Cassidy, who also voted for the resolution, told reporters that Trump raised his voice after Cassidy requested a briefing from the White House on negotiations between the U.S. and Iran. He said he makes “no apologies for standing up to the president.”
“I lost my temper, that’s inappropriate,” said Cassidy, who lost his primary this spring after Trump endorsed his opponent. “But I again matched his tone and his volume, and it went back and forth. … The American people need to know more than we are being told. The Senate needs to know, and it does not appear, that the course of this [war] is going the way that we were told.”
Kennedy told reporters that Trump was concerned about the effect of the nonbinding resolution — which has now passed both chambers of Congress — on ongoing negotiations between U.S. and Iranian officials.
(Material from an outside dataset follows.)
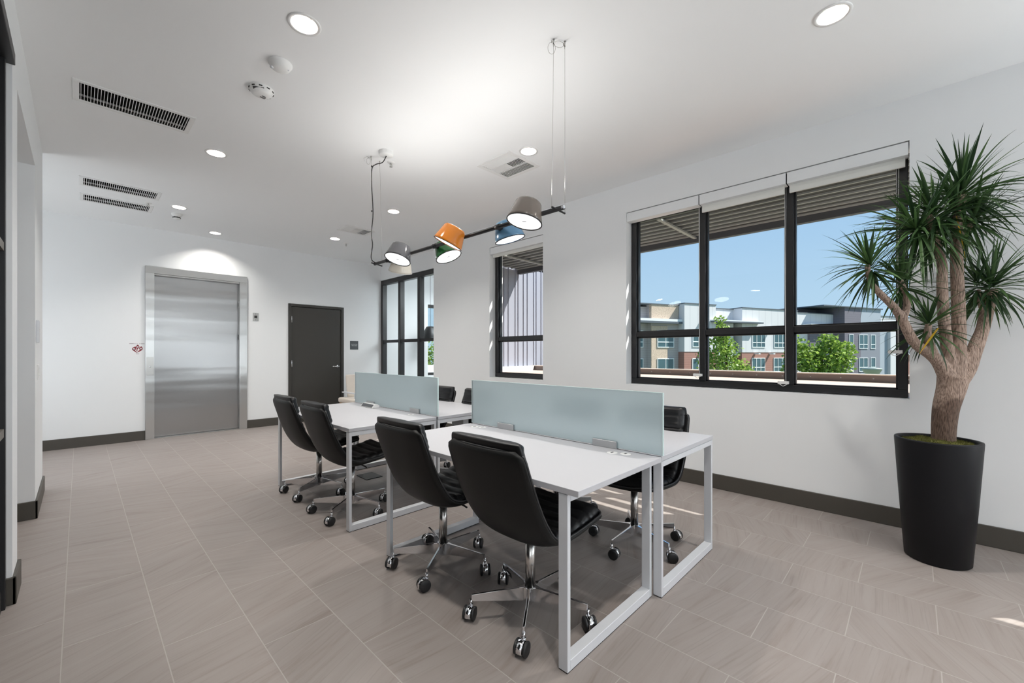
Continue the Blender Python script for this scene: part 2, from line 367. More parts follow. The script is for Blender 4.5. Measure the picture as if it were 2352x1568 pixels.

“It would be fair to say that he was very upset about the war powers vote,” Kennedy said. “He was in the middle of pretty heavy-duty negotiations, and he had to stop and explain to the Iranian negotiators why it was a meaningless vote and that totally upset him.”
Thune told reporters that Senate Republicans also had a “robust conversation” with Trump about the SAVE America Act and the president’s preferred pathway to advance it.
“We’ve made the point a number of times that we don’t have the votes, but that’s not a conclusion obviously he would like to see us draw,” Thune said.
But multiple senators who attended the lunch meeting told reporters that Republicans did not push back on Trump’s calls to pass the legislation through the Senate.
“We’ve made it clear multiple times that if the SAVE Act requires the filibuster, it’s simply not going to happen — that’s been obvious long before today,” Sen. Thom Tillis (R-North Carolina) said when asked if senators conveyed that message to Trump at the meeting.
Several senators said Trump did not discuss how to move forward on the housing bill passed by Congress this week. It remains in legislative limbo, as it has yet to be sent to the White House.
Trump later Wednesday reiterated that he does not plan to sign the housing bill until the SAVE America Act’s direction becomes clearer, and added that he has problems with the legislation itself.
“I made billions of dollars with housing,” Trump told reporters. “I know housing better than anybody maybe anywhere. It’s all about the interest rate. Lower the interest rates, you can have all the housing you want. I don’t want to hurt people that own houses, too.”
Johnson will meet with Trump at the White House on Thursday morning to discuss the SAVE America Act and try to help reduce tensions between the White House and GOP senators.
Johnson told NOTUS that he intends to present Trump with a plan to pass the bill through the Senate with a simple majority using the budget reconciliation process. Any bill would have to pass muster by the Senate parliamentarian and could lose only three Republican votes in the upper chamber.
“A new equation to solve every day, it’s just the story of my life,” Johnson said. “The key is, how do you get that through the Senate. We have an idea on how to do that using reconciliation, and so I’m gonna go lay that out to him in detail, and we’ll talk about the merits of the bills that are still pending.”
The back-and-forth is only the latest sign of intraparty tensions. In recent weeks, Trump blocked the renewal of a crucial spy powers tool backed by leadership, delayed a vote on immigration and customs enforcement funding with his proposed “anti-weaponization” fund, and endorsed against Cassidy and Sen. John Cornyn (R-Texas).
“Lots of unity, lots of Republican love,” Sen. Rand Paul (R-Kentucky) said as he emerged from the lunch meeting. Paul smiled when asked if he was being sarcastic, adding, “Me, being sarcastic?”